*What you should do:* Every line below should be copied exactly; drop the pictures.

*Collected data:*
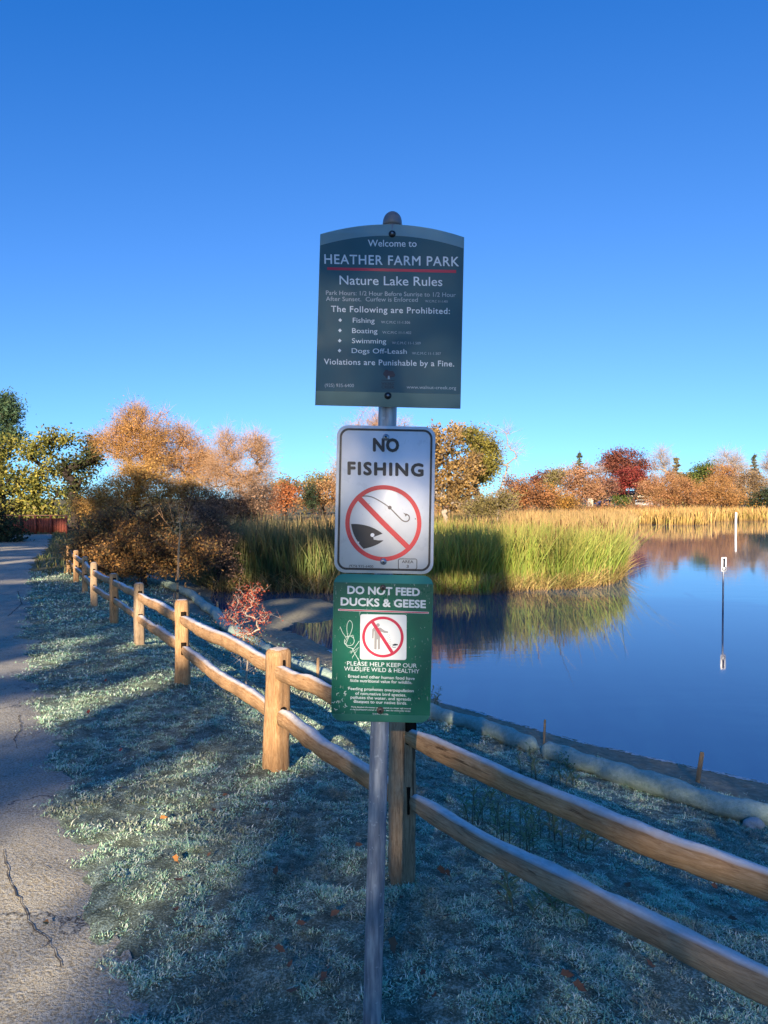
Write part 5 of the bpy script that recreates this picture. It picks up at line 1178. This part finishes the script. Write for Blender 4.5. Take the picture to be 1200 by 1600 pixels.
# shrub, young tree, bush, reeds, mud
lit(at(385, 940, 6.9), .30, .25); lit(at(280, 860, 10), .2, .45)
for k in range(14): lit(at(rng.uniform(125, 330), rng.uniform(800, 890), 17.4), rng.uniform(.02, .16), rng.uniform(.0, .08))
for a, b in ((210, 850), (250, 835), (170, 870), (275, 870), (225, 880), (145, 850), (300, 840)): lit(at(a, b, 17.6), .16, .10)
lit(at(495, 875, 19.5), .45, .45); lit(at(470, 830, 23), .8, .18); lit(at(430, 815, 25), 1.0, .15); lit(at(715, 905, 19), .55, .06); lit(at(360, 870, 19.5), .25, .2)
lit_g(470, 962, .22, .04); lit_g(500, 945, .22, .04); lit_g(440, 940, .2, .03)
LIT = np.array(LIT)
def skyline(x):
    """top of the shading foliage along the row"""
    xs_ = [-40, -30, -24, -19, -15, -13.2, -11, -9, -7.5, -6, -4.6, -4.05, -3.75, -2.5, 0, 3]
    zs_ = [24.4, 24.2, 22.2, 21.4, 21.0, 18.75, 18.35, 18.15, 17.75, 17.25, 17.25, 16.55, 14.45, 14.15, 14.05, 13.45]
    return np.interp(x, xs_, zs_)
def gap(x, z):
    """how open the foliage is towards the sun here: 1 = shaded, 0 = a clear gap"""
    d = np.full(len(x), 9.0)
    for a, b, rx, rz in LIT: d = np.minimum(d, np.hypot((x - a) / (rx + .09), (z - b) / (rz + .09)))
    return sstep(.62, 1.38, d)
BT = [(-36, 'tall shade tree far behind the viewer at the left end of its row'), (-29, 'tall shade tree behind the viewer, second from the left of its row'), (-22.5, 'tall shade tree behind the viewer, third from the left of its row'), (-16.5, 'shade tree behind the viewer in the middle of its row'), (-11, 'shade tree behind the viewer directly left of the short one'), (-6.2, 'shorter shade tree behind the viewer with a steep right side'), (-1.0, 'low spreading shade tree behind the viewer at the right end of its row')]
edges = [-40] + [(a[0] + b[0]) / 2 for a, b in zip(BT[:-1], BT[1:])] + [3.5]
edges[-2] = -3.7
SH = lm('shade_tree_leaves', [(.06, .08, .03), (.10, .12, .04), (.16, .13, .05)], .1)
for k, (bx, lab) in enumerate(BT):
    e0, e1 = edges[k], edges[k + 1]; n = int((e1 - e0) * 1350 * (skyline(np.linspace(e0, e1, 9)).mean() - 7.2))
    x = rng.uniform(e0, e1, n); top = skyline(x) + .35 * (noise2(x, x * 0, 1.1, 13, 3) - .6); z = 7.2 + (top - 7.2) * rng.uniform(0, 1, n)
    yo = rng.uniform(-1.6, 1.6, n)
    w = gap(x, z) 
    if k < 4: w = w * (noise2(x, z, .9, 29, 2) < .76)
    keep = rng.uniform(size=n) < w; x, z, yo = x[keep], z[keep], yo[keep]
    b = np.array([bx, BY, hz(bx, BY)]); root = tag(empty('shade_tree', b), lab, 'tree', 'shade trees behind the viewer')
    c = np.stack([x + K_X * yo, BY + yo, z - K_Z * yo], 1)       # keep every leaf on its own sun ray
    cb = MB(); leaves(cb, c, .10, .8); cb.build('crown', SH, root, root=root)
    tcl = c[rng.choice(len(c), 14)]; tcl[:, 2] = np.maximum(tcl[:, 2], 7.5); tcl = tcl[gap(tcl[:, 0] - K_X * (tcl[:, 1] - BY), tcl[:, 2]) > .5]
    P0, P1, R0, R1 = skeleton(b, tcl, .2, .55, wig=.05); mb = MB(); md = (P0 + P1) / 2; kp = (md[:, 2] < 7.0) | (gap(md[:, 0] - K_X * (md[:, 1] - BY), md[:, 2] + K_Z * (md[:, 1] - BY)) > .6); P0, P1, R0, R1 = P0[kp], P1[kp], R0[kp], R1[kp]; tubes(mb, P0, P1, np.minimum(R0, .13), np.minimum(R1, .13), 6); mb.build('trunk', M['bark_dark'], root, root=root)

*The answer:*
Write part 5 of the bpy script that recreates this picture. It picks up at line 1178. This part finishes the script. Write for Blender 4.5. Take the picture to be 1200 by 1600 pixels.
# shrub, young tree, bush, reeds, mud
lit(at(385, 940, 6.9), .30, .25); lit(at(280, 860, 10), .2, .45)
for k in range(14): lit(at(rng.uniform(125, 330), rng.uniform(800, 890), 17.4), rng.uniform(.02, .16), rng.uniform(.0, .08))
for a, b in ((210, 850), (250, 835), (170, 870), (275, 870), (225, 880), (145, 850), (300, 840)): lit(at(a, b, 17.6), .16, .10)
lit(at(495, 875, 19.5), .45, .45); lit(at(470, 830, 23), .8, .18); lit(at(430, 815, 25), 1.0, .15); lit(at(715, 905, 19), .55, .06); lit(at(360, 870, 19.5), .25, .2)
lit_g(470, 962, .22, .04); lit_g(500, 945, .22, .04); lit_g(440, 940, .2, .03)
LIT = np.array(LIT)
def skyline(x):
    """top of the shading foliage along the row"""
    xs_ = [-40, -30, -24, -19, -15, -13.2, -11, -9, -7.5, -6, -4.6, -4.05, -3.75, -2.5, 0, 3]
    zs_ = [24.4, 24.2, 22.2, 21.4, 21.0, 18.75, 18.35, 18.15, 17.75, 17.25, 17.25, 16.55, 14.45, 14.15, 14.05, 13.45]
    return np.interp(x, xs_, zs_)
def gap(x, z):
    """how open the foliage is towards the sun here: 1 = shaded, 0 = a clear gap"""
    d = np.full(len(x), 9.0)
    for a, b, rx, rz in LIT: d = np.minimum(d, np.hypot((x - a) / (rx + .09), (z - b) / (rz + .09)))
    return sstep(.62, 1.38, d)
BT = [(-36, 'tall shade tree far behind the viewer at the left end of its row'), (-29, 'tall shade tree behind the viewer, second from the left of its row'), (-22.5, 'tall shade tree behind the viewer, third from the left of its row'), (-16.5, 'shade tree behind the viewer in the middle of its row'), (-11, 'shade tree behind the viewer directly left of the short one'), (-6.2, 'shorter shade tree behind the viewer with a steep right side'), (-1.0, 'low spreading shade tree behind the viewer at the right end of its row')]
edges = [-40] + [(a[0] + b[0]) / 2 for a, b in zip(BT[:-1], BT[1:])] + [3.5]
edges[-2] = -3.7
SH = lm('shade_tree_leaves', [(.06, .08, .03), (.10, .12, .04), (.16, .13, .05)], .1)
for k, (bx, lab) in enumerate(BT):
    e0, e1 = edges[k], edges[k + 1]; n = int((e1 - e0) * 1350 * (skyline(np.linspace(e0, e1, 9)).mean() - 7.2))
    x = rng.uniform(e0, e1, n); top = skyline(x) + .35 * (noise2(x, x * 0, 1.1, 13, 3) - .6); z = 7.2 + (top - 7.2) * rng.uniform(0, 1, n)
    yo = rng.uniform(-1.6, 1.6, n)
    w = gap(x, z) 
    if k < 4: w = w * (noise2(x, z, .9, 29, 2) < .76)
    keep = rng.uniform(size=n) < w; x, z, yo = x[keep], z[keep], yo[keep]
    b = np.array([bx, BY, hz(bx, BY)]); root = tag(empty('shade_tree', b), lab, 'tree', 'shade trees behind the viewer')
    c = np.stack([x + K_X * yo, BY + yo, z - K_Z * yo], 1)       # keep every leaf on its own sun ray
    cb = MB(); leaves(cb, c, .10, .8); cb.build('crown', SH, root, root=root)
    tcl = c[rng.choice(len(c), 14)]; tcl[:, 2] = np.maximum(tcl[:, 2], 7.5); tcl = tcl[gap(tcl[:, 0] - K_X * (tcl[:, 1] - BY), tcl[:, 2]) > .5]
    P0, P1, R0, R1 = skeleton(b, tcl, .2, .55, wig=.05); mb = MB(); md = (P0 + P1) / 2; kp = (md[:, 2] < 7.0) | (gap(md[:, 0] - K_X * (md[:, 1] - BY), md[:, 2] + K_Z * (md[:, 1] - BY)) > .6); P0, P1, R0, R1 = P0[kp], P1[kp], R0[kp], R1[kp]; tubes(mb, P0, P1, np.minimum(R0, .13), np.minimum(R1, .13), 6); mb.build('trunk', M['bark_dark'], root, root=root)